BEAUTY, in contrast, polarizes the forces of good and evil more decisively. It’s no accident that malicious Maleficient isn’t invited; good fairy Meriwether makes this explicit. Indeed, Maleficent is so deliciously in love with being evil that one imagines she might’ve cursed Aurora even if she had been invited. The king-fathers of both Aurora and Philip are utterly impotent in this conflict, and neither child has a mother with any function in the story—doubtless because Maleficent and the Three Good Fairies subsume the roles of “bad mother” and “good mothers” respectively. From the first, the battle-lines are drawn between the three fairy-sisters—who are chubby and somewhat competitive with another, but eminently forces of life—and cadaverous Maleficient, who rules a gloomy death-realm and has but one totem-animal, an unnamed raven, who provides her with affection. Further, it could be said that the script takes the essence of the folktale’s concern—that of an enchantment that stands outside time—and reverses it. Maleficent mocks Philip with the threat of keeping Philip imprisoned until he’s a bent old man, so that he cannot possibly be united with his ever-youthful beloved. The fairies intervene to foil the time-binding enchantment and thereby to restore the proper alliance of young lovers.
Given this relatively cosmic scope— suggested in part by Maleficent’s claim to harness “the powers of hell”-- one might argue that even though Prince Philip slays the matriarchal dragon in the end, he’s just as much a pawn as Aurora in the fairies’ chess-game. At the very least it seems evident that the fairies can’t conquer the Dragon of Death without Philip, and he needs their help just as much to counter Maleficent’s forces. It’s an unusual take on the heroic tale, where mothers, even magical ones, usually do not participate much. One can find a smattering of hero-tales in which male hero and female heroine team up to defeat evil—say, Buck Rogers and Wilma Deering, whose alliance dates back to 1929. But how often can one see Buck Rogers defeat evil thanks to an alliance with Wilma’s mother?

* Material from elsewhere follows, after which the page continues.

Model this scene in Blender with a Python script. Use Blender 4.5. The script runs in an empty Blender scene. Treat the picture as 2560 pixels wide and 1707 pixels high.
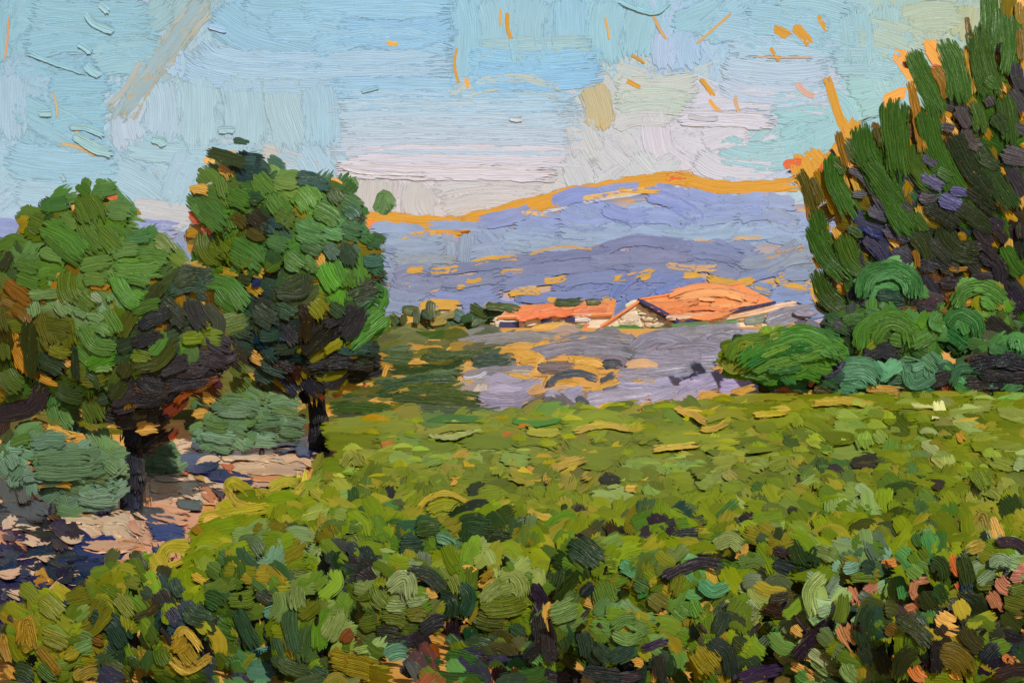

In a DVD commentary on BEAUTY, it’s said that SLEEPING BEAUTY was the end of an era for Disney, due to the rising costs of making such sumptious, highly stylized fantasies. Certainly none of Disney’s 1960s animated features are quite as ambitious as BEAUTY, and I’d say that even the best works of the Michael Eisner years—LITTLE MERMAID being among the main contenders—there’s not quite the same focus on otherworldly enchantment.
I've labeled the mythos of SLEEPING BEAUTY as being akin more to "drama" than "adventure" given that the heavy emphasis on romance, while I label it "combative" due to the invocation of a "good vs. evil" battle at the climax.